Lopez also alerted Rev. Kevin McCall, the national crisis director of the National Action Network, about his treatment by the guards.
“Where is your morality that you would want to kick out a disabled man in the cold?” McCall asked. “Everyone should be treated equal and not be discriminated against because they are disabled. We are calling for an immediate investigation into what happened here.”
After the incident, Lopez proceeded on to his doctor’s appointment. On his way back home, instead of waiting another hour at the mall to connect to his Access-A-Ride, he paid $30 for an Uber, he said.
“I had to have strangers help me in the car with my wheelchair,” said Lopez.
Should Lopez decide to skip the MTA Access-a-Ride shuttle service to the Long Island paratransit service, the closest subway station to his home is the Van Siclen Avenue J train station. It is not handicap accessible.
“If I walk a block it would take an hour to get around the block, if you even want to call that walking,” Lopez said over a phone call with the Eagle.
Using its "Trip Planner" page, the MTA recommends that someone with disabilities travelling from Lopez's home to Westbury should walk to the Q24 bus stop and take that to Jamaica Avenue, where they can then take a Long Island Rail Road train to Westbury.

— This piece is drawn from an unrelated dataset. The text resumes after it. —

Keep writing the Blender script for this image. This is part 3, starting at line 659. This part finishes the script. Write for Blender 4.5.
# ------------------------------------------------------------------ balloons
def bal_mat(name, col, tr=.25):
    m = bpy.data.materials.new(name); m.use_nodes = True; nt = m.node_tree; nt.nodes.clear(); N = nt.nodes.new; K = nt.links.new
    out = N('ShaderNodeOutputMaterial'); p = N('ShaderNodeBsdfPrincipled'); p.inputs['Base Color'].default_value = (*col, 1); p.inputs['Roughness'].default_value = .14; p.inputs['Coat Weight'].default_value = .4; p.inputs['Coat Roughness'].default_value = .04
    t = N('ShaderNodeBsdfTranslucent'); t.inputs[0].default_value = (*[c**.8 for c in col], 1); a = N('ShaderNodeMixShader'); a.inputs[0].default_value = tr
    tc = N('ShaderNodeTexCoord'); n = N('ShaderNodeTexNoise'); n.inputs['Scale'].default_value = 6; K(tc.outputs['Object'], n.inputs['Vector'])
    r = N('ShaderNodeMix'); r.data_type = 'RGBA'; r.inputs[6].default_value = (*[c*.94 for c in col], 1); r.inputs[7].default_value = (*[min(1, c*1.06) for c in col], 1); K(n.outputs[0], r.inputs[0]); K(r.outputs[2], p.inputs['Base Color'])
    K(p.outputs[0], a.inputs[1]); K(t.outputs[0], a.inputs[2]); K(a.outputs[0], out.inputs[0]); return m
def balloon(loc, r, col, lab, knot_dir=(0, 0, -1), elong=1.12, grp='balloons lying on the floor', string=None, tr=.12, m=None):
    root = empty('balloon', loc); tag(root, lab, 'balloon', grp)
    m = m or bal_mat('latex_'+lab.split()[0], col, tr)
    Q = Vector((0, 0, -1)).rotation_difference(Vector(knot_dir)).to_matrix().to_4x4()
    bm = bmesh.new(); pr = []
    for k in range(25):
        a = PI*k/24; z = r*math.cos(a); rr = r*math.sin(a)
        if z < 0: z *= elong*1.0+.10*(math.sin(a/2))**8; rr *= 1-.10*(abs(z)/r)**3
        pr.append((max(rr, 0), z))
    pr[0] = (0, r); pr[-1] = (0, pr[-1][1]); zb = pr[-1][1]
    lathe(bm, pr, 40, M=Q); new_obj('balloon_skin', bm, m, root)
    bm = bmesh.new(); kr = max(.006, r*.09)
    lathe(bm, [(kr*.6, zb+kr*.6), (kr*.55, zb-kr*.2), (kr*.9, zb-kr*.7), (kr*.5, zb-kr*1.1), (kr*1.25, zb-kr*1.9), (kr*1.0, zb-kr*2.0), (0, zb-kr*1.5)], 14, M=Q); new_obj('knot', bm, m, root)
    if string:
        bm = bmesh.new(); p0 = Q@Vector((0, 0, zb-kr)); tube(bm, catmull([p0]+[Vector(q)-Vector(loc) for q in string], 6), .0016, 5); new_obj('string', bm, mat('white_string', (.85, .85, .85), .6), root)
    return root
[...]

“They were mad I was recording. They need training on how to deal with people better. I don’t want anyone, especially anyone who has a disability, to be treated like this,” Lopez said.
A person who described himself as the supervisor of mall security hung up the phone on an Eagle reporter during two separate phone calls. During a third call, the spokesman said, “We are not giving out any information to the press about an incident on Dec. 14.”